(TASK OBJECTIVE): For the copy, please give all of the data again exactly and leave the pictures out.
── RECORDS FOR THIS TASK ──
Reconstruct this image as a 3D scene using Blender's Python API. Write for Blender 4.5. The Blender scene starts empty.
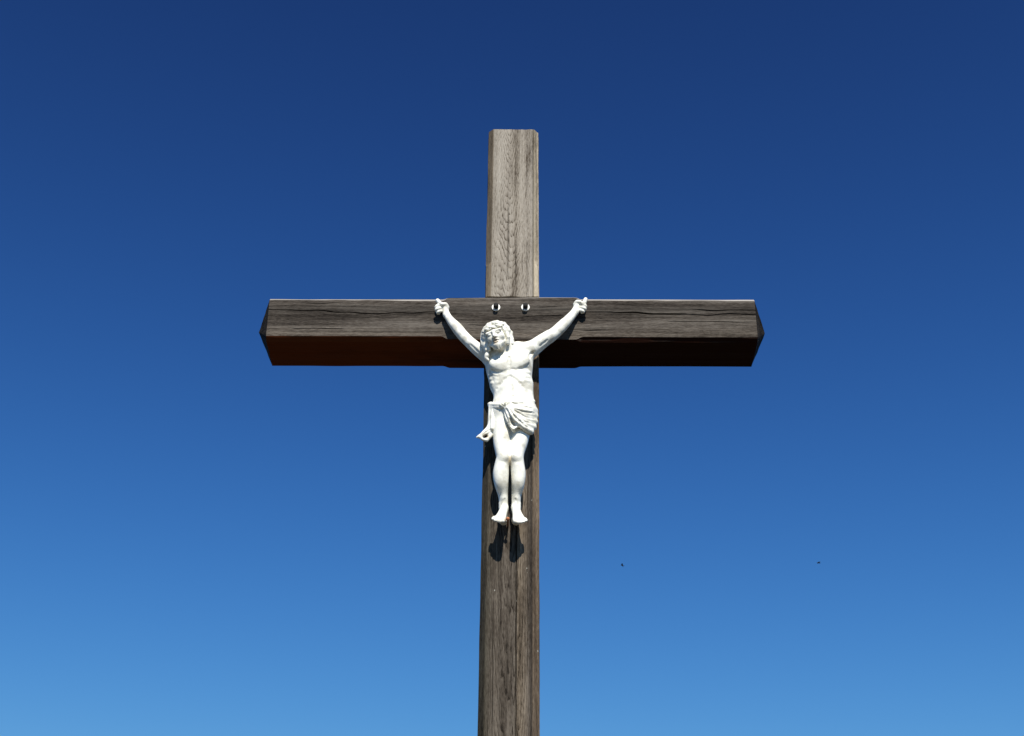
import bpy, math
import numpy as np
from mathutils import Vector, Matrix

# ------------------------------------------------------------------ camera, sky, sun, exposure
sc = bpy.context.scene
C = sc.collection
cam = bpy.data.objects.new('camera', bpy.data.cameras.new('camera'))
C.objects.link(cam)
sc.camera = cam
cam.data.sensor_width = 36.0
cam.data.lens = 1602.0 * 36.0 / 1024.0
cam.data.clip_start = 0.05
cam.data.clip_end = 6000.0
cam.matrix_world = (Matrix.Translation((0.0019, -5.028, 1.6))
                    @ Matrix.Rotation(math.radians(90 + 30.81), 4, 'X')
                    @ Matrix.Rotation(0.0022, 4, 'Z'))

SUN_EL, SUN_AZ = math.radians(46.0), math.radians(8.0)     # azimuth: to the right of straight behind the camera
sun_dir = Vector((math.sin(SUN_AZ) * math.cos(SUN_EL), -math.cos(SUN_AZ) * math.cos(SUN_EL), math.sin(SUN_EL)))

world = bpy.data.worlds.new('World')
sc.world = world
world.use_nodes = True
nt = world.node_tree
nt.nodes.clear()
sky = nt.nodes.new('ShaderNodeTexSky')
sky.sky_type = 'NISHITA'
sky.sun_disc = False
sky.sun_elevation = SUN_EL
sky.sun_rotation = math.pi - SUN_AZ
sky.altitude = 400.0
sky.air_density = 1.0
sky.dust_density = 0.3
sky.ozone_density = 2.0
# the photograph's deep polarised blue: a contrast curve (quadratic in log radiance) on each channel of the sky's own radiance
SKY_GRADE = ((0.0435, 2.4007, -1.4885), (-0.7736, 3.3115, -1.5798), (-1.3123, 5.0487, -2.8735))
SKY_TOP = tuple(math.log(v) for v in (1.90, 3.10, 5.35))      # the curve levels off above this radiance
sep = nt.nodes.new('ShaderNodeSeparateColor')
cmb = nt.nodes.new('ShaderNodeCombineColor')
nt.links.new(sky.outputs['Color'], sep.inputs['Color'])
def sky_math(op, *args):
    n = nt.nodes.new('ShaderNodeMath'); n.operation = op
    for q, v in enumerate(args):
        if isinstance(v, float): n.inputs[q].default_value = v
        else: nt.links.new(v, n.inputs[q])
    return n.outputs[0]
for i, (a, b, c) in enumerate(SKY_GRADE):
    L = sky_math('MINIMUM', sky_math('LOGARITHM', sep.outputs[i], math.e), SKY_TOP[i])
    p = sky_math('MULTIPLY_ADD', sky_math('MULTIPLY_ADD', L, a, b), L, c)
    nt.links.new(sky_math('EXPONENT', p), cmb.inputs[i])
bg = nt.nodes.new('ShaderNodeBackground')
bg.inputs['Strength'].default_value = 0.08
out = nt.nodes.new('ShaderNodeOutputWorld')
nt.links.new(cmb.outputs['Color'], bg.inputs['Color'])
nt.links.new(bg.outputs['Background'], out.inputs['Surface'])

sl = bpy.data.lights.new('sun', 'SUN')
sl.energy = 5.0
sl.angle = math.radians(0.5)
sl.color = (1.0, 0.955, 0.88)
sun = bpy.data.objects.new('sun', sl)
C.objects.link(sun)
sun.location = (0, 0, 30)
sun.rotation_euler = (-sun_dir).to_track_quat('-Z', 'Y').to_euler()

vs = sc.view_settings
vs.view_transform = 'Standard'
vs.look = 'None'
vs.exposure = 0.4
vs.gamma = 1.0
vs.use_curve_mapping = False
sc.cycles.use_denoising = True

# ------------------------------------------------------------------ helpers
def mesh_object(name, verts, faces, material, parent=None, smooth=False):
    me = bpy.data.meshes.new(name)
    verts = np.asarray(verts, dtype=np.float64)
    if isinstance(faces, np.ndarray):
        n = len(faces); k = faces.shape[1]
        me.vertices.add(len(verts)); me.vertices.foreach_set('co', verts.ravel())
        me.loops.add(n * k); me.loops.foreach_set('vertex_index', faces.ravel().astype(np.int32))
        me.polygons.add(n)
        me.polygons.foreach_set('loop_start', np.arange(0, n * k, k, dtype=np.int32))
        me.update(calc_edges=True)
        me.validate()
    else:
        me.from_pydata([tuple(v) for v in verts], [], faces)
    me.materials.append(material)
    if smooth:
        me.polygons.foreach_set('use_smooth', np.ones(len(me.polygons), dtype=bool))
    me.update()
    o = bpy.data.objects.new(name, me)
    C.objects.link(o)
    if parent is not None:
        o.parent = parent
    return o

def empty(name, loc, label, cat, group=None):
    o = bpy.data.objects.new(name, None)
    C.objects.link(o)
    o.location = loc
    o['label'] = label
    o['category'] = cat
    if group:
        o['group'] = group
    return o

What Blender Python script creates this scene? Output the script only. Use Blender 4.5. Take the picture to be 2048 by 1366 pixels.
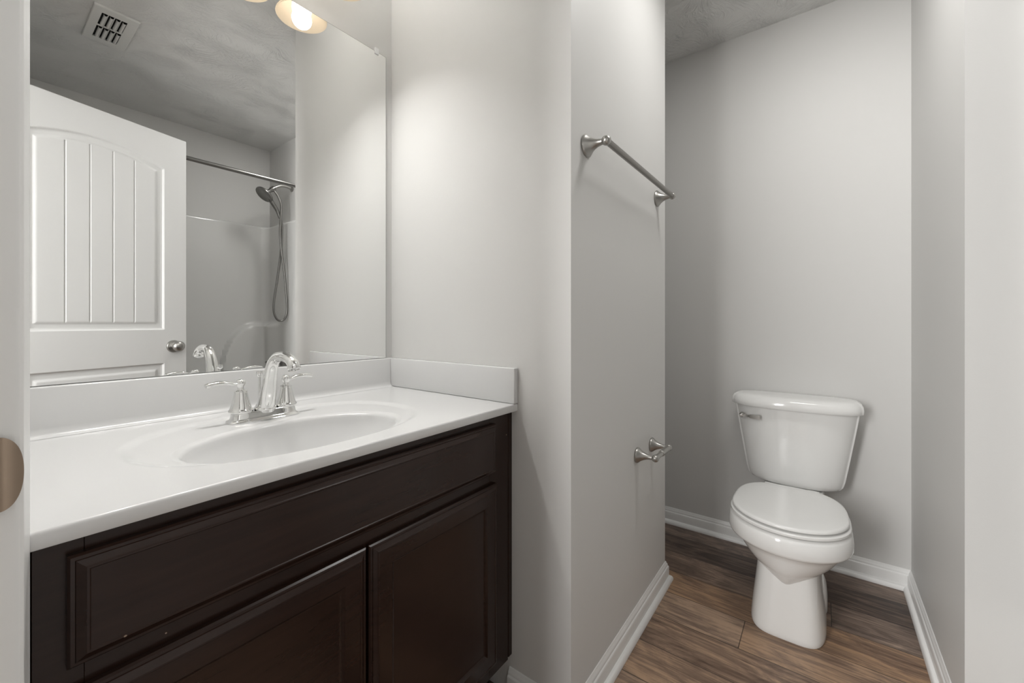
import bpy, bmesh, math, random
from math import pi, sin, cos, sqrt, radians
from mathutils import Vector, Matrix

for o in list(bpy.data.objects):
    bpy.data.objects.remove(o)
SC = bpy.context.scene
COL = SC.collection
random.seed(7)

# ------------------------------------------------------------------ camera
CAM_H = 1.061
cam_d = bpy.data.cameras.new('camera')
cam = bpy.data.objects.new('camera', cam_d)
COL.objects.link(cam)
cam.location = (0, 0, CAM_H)
cam.rotation_euler = (pi / 2, 0, -(pi / 2 - math.atan2(620, 824)))
cam_d.sensor_width = 36
cam_d.lens = 824 / 2048 * 36
cam_d.shift_y = -39 / 2048
cam_d.clip_start = 0.01
SC.camera = cam

# ------------------------------------------------------------------ light
SC.view_settings.view_transform = 'Standard'
SC.view_settings.look = 'None'
SC.view_settings.gamma = 1
SC.view_settings.use_curve_mapping = False
SC.view_settings.exposure = 0.60
world = bpy.data.worlds.new('world')
SC.world = world
world.use_nodes = True
world.node_tree.nodes['Background'].inputs[0].default_value = (1, 1, 1, 1)
world.node_tree.nodes['Background'].inputs[1].default_value = 0.10

BULB_STRENGTH = 2.4            # the three vanity bulbs (emission of the bulb glass)
UP_WATTS = 6.5                 # added upward spot above each shade
BULB_WATTS = 6.9               # light each of them throws out of its shade


def area(name, loc, target, size, size_y, power, col=(1, 1, 1)):
    l = bpy.data.lights.new(name, 'AREA')
    l.shape = 'RECTANGLE'
    l.size, l.size_y, l.energy, l.color = size, size_y, power, col
    o = bpy.data.objects.new(name, l)
    COL.objects.link(o)
    o.location = loc
    d = Vector(target) - Vector(loc)
    o.rotation_euler = d.to_track_quat('-Z', 'Y').to_euler()
    return o


# added fill light in the room beyond the doorway the camera stands in
area('hall_fill_light', (-1.35, 0.90, 1.45), (1.5, -0.05, 1.15), 0.50, 1.5, 40, (1.0, 0.99, 0.98))
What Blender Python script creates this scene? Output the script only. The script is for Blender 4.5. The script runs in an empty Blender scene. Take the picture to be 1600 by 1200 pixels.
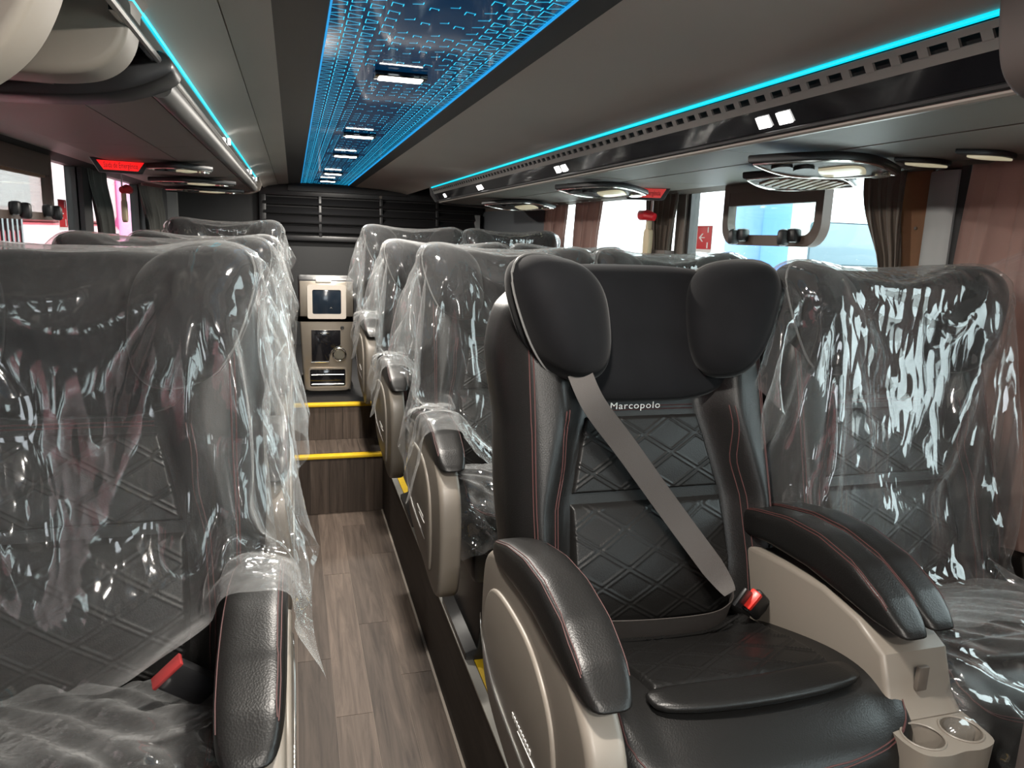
───
(RESPONSE TO THE TASK):
Reconstruct this image as a 3D scene using Blender's Python API. Write for Blender 4.5. The Blender scene starts empty.
import bpy, math
import numpy as np
from mathutils import Vector, Matrix

# ------------------------------------------------------------------ camera, sky, sun, exposure
sc = bpy.context.scene
C = sc.collection
cam = bpy.data.objects.new('camera', bpy.data.cameras.new('camera'))
C.objects.link(cam)
sc.camera = cam
cam.data.sensor_width = 36.0
cam.data.lens = 1602.0 * 36.0 / 1024.0
cam.data.clip_start = 0.05
cam.data.clip_end = 6000.0
cam.matrix_world = (Matrix.Translation((0.0019, -5.028, 1.6))
                    @ Matrix.Rotation(math.radians(90 + 30.81), 4, 'X')
                    @ Matrix.Rotation(0.0022, 4, 'Z'))

SUN_EL, SUN_AZ = math.radians(46.0), math.radians(8.0)     # azimuth: to the right of straight behind the camera
sun_dir = Vector((math.sin(SUN_AZ) * math.cos(SUN_EL), -math.cos(SUN_AZ) * math.cos(SUN_EL), math.sin(SUN_EL)))

world = bpy.data.worlds.new('World')
sc.world = world
world.use_nodes = True
nt = world.node_tree
nt.nodes.clear()
sky = nt.nodes.new('ShaderNodeTexSky')
sky.sky_type = 'NISHITA'
sky.sun_disc = False
sky.sun_elevation = SUN_EL
sky.sun_rotation = math.pi - SUN_AZ
sky.altitude = 400.0
sky.air_density = 1.0
sky.dust_density = 0.3
sky.ozone_density = 2.0
# the photograph's deep polarised blue: a contrast curve (quadratic in log radiance) on each channel of the sky's own radiance
SKY_GRADE = ((0.0435, 2.4007, -1.4885), (-0.7736, 3.3115, -1.5798), (-1.3123, 5.0487, -2.8735))
SKY_TOP = tuple(math.log(v) for v in (1.90, 3.10, 5.35))      # the curve levels off above this radiance
sep = nt.nodes.new('ShaderNodeSeparateColor')
cmb = nt.nodes.new('ShaderNodeCombineColor')
nt.links.new(sky.outputs['Color'], sep.inputs['Color'])
def sky_math(op, *args):
    n = nt.nodes.new('ShaderNodeMath'); n.operation = op
    for q, v in enumerate(args):
        if isinstance(v, float): n.inputs[q].default_value = v
        else: nt.links.new(v, n.inputs[q])
    return n.outputs[0]
for i, (a, b, c) in enumerate(SKY_GRADE):
    L = sky_math('MINIMUM', sky_math('LOGARITHM', sep.outputs[i], math.e), SKY_TOP[i])
    p = sky_math('MULTIPLY_ADD', sky_math('MULTIPLY_ADD', L, a, b), L, c)
    nt.links.new(sky_math('EXPONENT', p), cmb.inputs[i])
bg = nt.nodes.new('ShaderNodeBackground')
bg.inputs['Strength'].default_value = 0.08
out = nt.nodes.new('ShaderNodeOutputWorld')
nt.links.new(cmb.outputs['Color'], bg.inputs['Color'])
nt.links.new(bg.outputs['Background'], out.inputs['Surface'])

sl = bpy.data.lights.new('sun', 'SUN')
sl.energy = 5.0
sl.angle = math.radians(0.5)
sl.color = (1.0, 0.955, 0.88)
sun = bpy.data.objects.new('sun', sl)
C.objects.link(sun)
sun.location = (0, 0, 30)
sun.rotation_euler = (-sun_dir).to_track_quat('-Z', 'Y').to_euler()

vs = sc.view_settings
vs.view_transform = 'Standard'
vs.look = 'None'
vs.exposure = 0.4
vs.gamma = 1.0
vs.use_curve_mapping = False
sc.cycles.use_denoising = True

# ------------------------------------------------------------------ helpers
def mesh_object(name, verts, faces, material, parent=None, smooth=False):
    me = bpy.data.meshes.new(name)
    verts = np.asarray(verts, dtype=np.float64)
    if isinstance(faces, np.ndarray):
        n = len(faces); k = faces.shape[1]
        me.vertices.add(len(verts)); me.vertices.foreach_set('co', verts.ravel())
        me.loops.add(n * k); me.loops.foreach_set('vertex_index', faces.ravel().astype(np.int32))
        me.polygons.add(n)
        me.polygons.foreach_set('loop_start', np.arange(0, n * k, k, dtype=np.int32))
        me.update(calc_edges=True)
        me.validate()
    else:
        me.from_pydata([tuple(v) for v in verts], [], faces)
    me.materials.append(material)
    if smooth:
        me.polygons.foreach_set('use_smooth', np.ones(len(me.polygons), dtype=bool))
    me.update()
    o = bpy.data.objects.new(name, me)
    C.objects.link(o)
    if parent is not None:
        o.parent = parent
    return o

def empty(name, loc, label, cat, group=None):
    o = bpy.data.objects.new(name, None)
    C.objects.link(o)
    o.location = loc
    o['label'] = label
    o['category'] = cat
    if group:
        o['group'] = group
    return o

What Blender Python script creates this scene? Output the script only. Use Blender 4.5. Take the picture to be 2048 by 1366 pixels.
import bpy, bmesh, math, random
from math import pi, sin, cos, sqrt, radians
from mathutils import Vector, Matrix

for o in list(bpy.data.objects):
    bpy.data.objects.remove(o)
SC = bpy.context.scene
COL = SC.collection
random.seed(7)

# ------------------------------------------------------------------ camera
CAM_H = 1.061
cam_d = bpy.data.cameras.new('camera')
cam = bpy.data.objects.new('camera', cam_d)
COL.objects.link(cam)
cam.location = (0, 0, CAM_H)
cam.rotation_euler = (pi / 2, 0, -(pi / 2 - math.atan2(620, 824)))
cam_d.sensor_width = 36
cam_d.lens = 824 / 2048 * 36
cam_d.shift_y = -39 / 2048
cam_d.clip_start = 0.01
SC.camera = cam

# ------------------------------------------------------------------ light
SC.view_settings.view_transform = 'Standard'
SC.view_settings.look = 'None'
SC.view_settings.gamma = 1
SC.view_settings.use_curve_mapping = False
SC.view_settings.exposure = 0.60
world = bpy.data.worlds.new('world')
SC.world = world
world.use_nodes = True
world.node_tree.nodes['Background'].inputs[0].default_value = (1, 1, 1, 1)
world.node_tree.nodes['Background'].inputs[1].default_value = 0.10

BULB_STRENGTH = 2.4            # the three vanity bulbs (emission of the bulb glass)
UP_WATTS = 6.5                 # added upward spot above each shade
BULB_WATTS = 6.9               # light each of them throws out of its shade


def area(name, loc, target, size, size_y, power, col=(1, 1, 1)):
    l = bpy.data.lights.new(name, 'AREA')
    l.shape = 'RECTANGLE'
    l.size, l.size_y, l.energy, l.color = size, size_y, power, col
    o = bpy.data.objects.new(name, l)
    COL.objects.link(o)
    o.location = loc
    d = Vector(target) - Vector(loc)
    o.rotation_euler = d.to_track_quat('-Z', 'Y').to_euler()
    return o


# added fill light in the room beyond the doorway the camera stands in
area('hall_fill_light', (-1.35, 0.90, 1.45), (1.5, -0.05, 1.15), 0.50, 1.5, 40, (1.0, 0.99, 0.98))
What Blender Python script creates this scene? Output the script only. The script is for Blender 4.5. The script runs in an empty Blender scene. Take the picture to be 1600 by 1200 pixels.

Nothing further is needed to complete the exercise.